Let $(F_n)_{n \in \mathbb{N}}$ be the Fibonacci sequence: $F_0=0$, $F_1=1$ and $\forall n \in \mathbb{N}: F_{n+2}=F_{n+1}+F_{n}$. Now let $$f(x):=\sum\limits_{n \in \mathbb{N}} F_n x^n$$ So we have that $$f(x)=x+\sum\limits_{n > 1} F_n x^n$$ $$f(x)=x+\sum\limits_{n > 1} F_{n-1} x^n+\sum\limits_{n > 1} F_{n-2} x^n$$ $$f(x)=x+\sum\limits_{n > 1} F_{n-1} x^{n-1} x+\sum\limits_{n > 1} F_{n-2} x^{n-2} x^2$$ $$f(x)=x+x\sum\limits_{n \in \mathbb{N}} F_{n} x^n+x^2\sum\limits_{n \in \mathbb{N}} F_{n} x^n$$ So $$f(x)=x+xf(x)+x^2f(x)$$ $$f(x)=\frac{x}{1-x-x^2}$$ And if we go on, we can find a closed form for $F_n$.
Q: Can we do this in general to get a closed form for the generating function $g(x)=\sum\limits_{n \in \mathbb{N}} a_n x^n$ without knowing anything about it's convergence? And if the answer is no, then how could we make it mathematically correct?
You certainly can in the case of a linear recurrence $a_n =\sum_{k=1}^m c_k a_{n-k} $.
If you assume a solution of the form $a_n = r^n$ then you get $r^n =\sum_{k=1}^m c_k r^{n-k} $. Multiplying by $r_{m-n}$ we get $r^{n+m-n} =\sum_{k=1}^m c_k r^{n-k+m-n} $ or $r^{m} =\sum_{k=1}^m c_k r^{m-k} =\sum_{k=0}^{m-1} c_{m-k} r^{k} $.
This is called the characteristic polynomial of the recurrence and its roots determine the growth of $a_n$ depending on the initial conditions.
You can also get the generating function of the recurrence.

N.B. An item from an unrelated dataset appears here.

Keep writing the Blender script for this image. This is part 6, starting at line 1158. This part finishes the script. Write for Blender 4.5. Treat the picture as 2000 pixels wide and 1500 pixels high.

Let $A(x) =\sum_{n=0}^{\infty} a_nx^n $. Then, naming some things along the way,
$\begin{array}\\ A(x) &=\sum_{n=0}^{\infty} a_nx^n\\ &=\sum_{n=0}^{m-1} a_nx^n+\sum_{n=m}^{\infty} a_nx^n\\ &=B(x)+\sum_{n=m}^{\infty} \sum_{k=1}^m c_k a_{n-k}x^n\\ &=B(x)+\sum_{n=m}^{\infty} \sum_{k=1}^m x^kc_k a_{n-k}x^{n-k}\\ &=B(x)+\sum_{k=1}^m x^kc_k\sum_{n=m}^{\infty} a_{n-k}x^{n-k}\\ &=B(x)+\sum_{k=1}^m x^kc_k\sum_{n=m-k}^{\infty} a_{n}x^{n}\\ &=B(x)+\sum_{k=1}^m x^kc_k\left(\sum_{n=0}^{\infty} a_{n}x^{n}-\sum_{n=0}^{m-k-1} a_{n}x^{n}\right)\\ &=B(x)+\sum_{k=1}^m x^kc_k\left(A(x)-A_k(x)\right)\\ &=B(x)+A(x)\sum_{k=1}^m x^kc_k-\sum_{k=1}^m x^kc_kA_k(x)\\ \end{array} $
so $A(x)(1-\sum_{k=1}^m x^kc_k) =B(x)-\sum_{k=1}^m x^kc_kA_k(x) $.
You can work this further to get explicit forms for the polynomial on the right, but I'll stop here.